需要帮助在Prime Emirp C ++中发现错误

Question

Hey I've been trying to figure out the error in this code Im supposed to ask the user for a positive integer then pint out the first emirps 5 on each line... I'm just flat out stuck at this point ..thanks

  #include <iostream>
   using namespace std;
  int isPrime(int value); //Prototyle for "prime number function"
  int reverse (int value2); //Prototype for "emirp function"

  int main()
 {

//Ask the user for a positive number

cout << "Please enter a positive number: ";
int n;
cin >> n;

//Reject negative value input
if ( n < 1)
{
    cout << "INVALID NUMBER \n";
}
else

    //Calculate all emirps up to 'n'.
    for (int test = 0; test < n; test++)
    {
        int number = 2;

        if (isPrime(number))
        {
            cout << "\n" << reverse(number) << "\t\t\t";
        }
    }

return 0;
  }

  int isPrime(int value)
 {
//If value is prime, the remainder (count) will be zero twice--for 1 and itself.
int divisor = 1;
int count = 0;
int prime = 0;
if (value % divisor == 0)
{
    count++;
    ++divisor;
}
if ((count = 2))
{
    int prime = value; //store prime value in new variable
}

return prime;
}


int reverse(int value2)
{
//reverse the number
value2*=10;
value2 = value2 %10;
value2/=10;

//same procedure as prime function
int divisor2 = 1;
int count2 = 0;
int emirp = 0;
if (value2 % divisor2 == 0)
{//if

        count2++;
        ++divisor2;
    }
    if ((count2 = 2))
    {
        int emirp = value2;
    }
return emirp;

system ("pause");

Answer 1

Please take some time to describe your problem properly. My psychic powers tell me that the user enters a number and the program then will print all prime number up to this number with the digits reversed. (Some punster chose to call a prime number with reversed digits an Emirp.)

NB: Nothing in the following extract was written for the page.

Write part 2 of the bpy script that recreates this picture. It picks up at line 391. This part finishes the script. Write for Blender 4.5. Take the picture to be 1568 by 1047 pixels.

Hey I've been trying to figure out the error in this code ...

Hey, there's not one single error here. The code is strewn with errors!

  #include <iostream>
   using namespace std;
  int isPrime(int value);
  int reverse (int value2);

  int main()
 {

cout << "Please enter a positive number: ";
int n;
cin >> n;

if ( n < 1)
{
    cout << "INVALID NUMBER \n";
}
else

    //Calculate all emirps up to 'n'.
    for (int test = 0; test < n; test++)   ## No need to test 0 or 1 for primality
    {
        int number = 2;

        if (isPrime(number))   ## You always test whether 2 is a prime here
        {
            cout << "\n" << reverse(number) << "\t\t\t";
        }
    }

return 0;
  }

  int isPrime(int value)
 {
//If value is prime, the remainder (count) will be zero twice--for 1 and itself.
int divisor = 1;
int count = 0;
int prime = 0;       ## (A)
if (value % divisor == 0)
{
    count++;         ## This statelment will be executed at most once
                     ## You should count divisors in a loop
    ++divisor;       ## Here, divisor is incremented, but never used again
                     ## Also, if this were inside a loop, you should increment
                     ## the divisor unconsitionally. The condition affects
                     ## only the count.
}
if ((count = 2))     ## This will set count to 2 and always evaluate to true
{
    int prime = value;   ## This variable will shadow the "prime" variable 
                         ## decralered at (A). This variable will cease to exist
                         ## as soon as the block closes, i.e. immedietely.
                         ## You just want "prime = 1", without the "int", which
                         ## declares a new variable.
}

return prime;       ## This prime is tze one declared at (A) and will be 0.
}


int reverse(int value2)
{
value2*=10;
value2 = value2 %10;    ## The remainder of a division by 10 of a number that
                        ## you have just multiplied by 10 is 0, rendering pretty
                        ## much the rest of the function useless ...
value2/=10;

int divisor2 = 1;       ## ... which doesn't hurt, because the rest of the
                        ## function was useless to start with. Reversing the
                        ## digits of a number isn't at all like finding a prime.
int count2 = 0;
int emirp = 0;
if (value2 % divisor2 == 0)
{

        count2++;
        ++divisor2;
    }
    if ((count2 = 2))
    {
        int emirp = value2;
    }
return emirp;

system ("pause");      ## First, this statement comes directly after a terurn, 
                       ## so it will never be reached. Second, if anywhere, it
                       ## should go into the main routine. You don't want the 
                       ## user to press a key before printing each number.

}

Please, learn:

• how to step through a prigram with a debugger to learn how te variables change and what a program actually does;
• how loops and scope blocks (in curly braces) work;
• when to declare new variables and whan to use existing variables; (You'll want the latter more often than you think);
• to organise your program better, it will help you to spot logical errors.

As to your problems at hand: There are plenty of resources for testing for prime numbers and reversing the digits of a number on SO, which shouldn't be hard to find.